Do all owners need to sign the bylaws?
No. Often, corporate bylaws are signed by the chairman of the board of directors or another director authorized to sign the document. In some cases, bylaws aren’t signed at all. Even though corporate bylaws aren’t signed by all of the owners or directors, the document is still legally binding. Violating your bylaws could result in legal complications.
Can you write your own corporate bylaws?
Yes. It’s possible to write your own corporate bylaws after doing research or using a template. However, if you do use a template, be sure to choose one written by lawyer, like ours. We also recommend having you bylaws reviewed by a legal professional. You can’t always be sure that bylaws you write yourself or with the help of a random template from an online search will hold up in court.
Can you make changes to your corporate bylaws?
Of course. To make changes to your corporate bylaws, you’ll need to make an amendment. When drafting your bylaws, be there to include a provision for making amendments so that the rules for handling the amendment process are already laid out.
What should you do if your corporate bylaws are misplaced or destroyed?
It’s entirely possible to misplace your bylaws–a box of documents may get lost in a move or your office could be destroyed in a fire or natural disaster. One way to avoid losing your bylaws to have multiple copies in the hands of directors or officers and to give a copy to your lawyer.

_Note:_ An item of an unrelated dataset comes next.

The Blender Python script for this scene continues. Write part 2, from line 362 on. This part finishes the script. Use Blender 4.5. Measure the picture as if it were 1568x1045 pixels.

You might even store a copy, along with other valuable documents, in a safe deposit box.
If you have access to the secretary’s minutes from the initial meeting where you adopted the bylaws, you can create a committee to reconstruct the bylaws using those notes. Depending on the number of shareholders you have and the complexity of the bylaws, you may consider hiring a corporate lawyer to help gather information and prepare new bylaws. Your board of directors will need to pass a corporate resolution to adopt your new bylaws.